Canadian columnist Terry Glavin offered a rare voice of reason amidst all the hand-wringing over Soleimani’s execution: “There is another more pertinent and useful question that might be put to the Americans.  What the hell took you so long?”

Imagine, for a moment, if Franklin D. Roosevelt, given the opportunity, had taken out Heinrich Himmler, Hitler’s right-hand man and the architect of Auschwitz, Dachau and the rest.  Historians would be applauding loudly to this day.

It’s hard to predict the fallout from President Trump's move. 

As opening payback, the Iranians hurled more than a dozen ballistic missiles at American military bases in Iraq yesterday, taking out a bunch of sand but not much else.  (One dearly hopes that Ukrainian Airlines Flight 752, which crashed after it took off from Tehran, killing all 176 on board, wasn’t caught by a stray missile – it now appears however, this was indeed the case)

Soleimani got what he deserved.  But I don’t pretend to know whether killing him was the right move at this juncture.  That would require knowledge and insight I don’t possess.  I have the barest comprehension of the labyrinthine geopolitical forces at play in the Middle East.  Nor am I privy to the classified intel used by American military brass to make the tough decision to take him out.

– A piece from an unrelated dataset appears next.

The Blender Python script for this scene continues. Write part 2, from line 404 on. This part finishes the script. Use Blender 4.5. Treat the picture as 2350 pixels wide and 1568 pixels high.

For me to offer an opinion on this would be like someone with zero knowledge of chess critiquing the wisdom of a grandmaster taking out an opponent’s rook.  It’s hard, with a surname like mine, to get that big for my britches.

The same goes for the vast majority of you, regardless of your last name - even (especially) if it’s Warren or Krugman or Ocasia-Cortez.

Better to sit down, shut up, and occupy your armchairs in silence.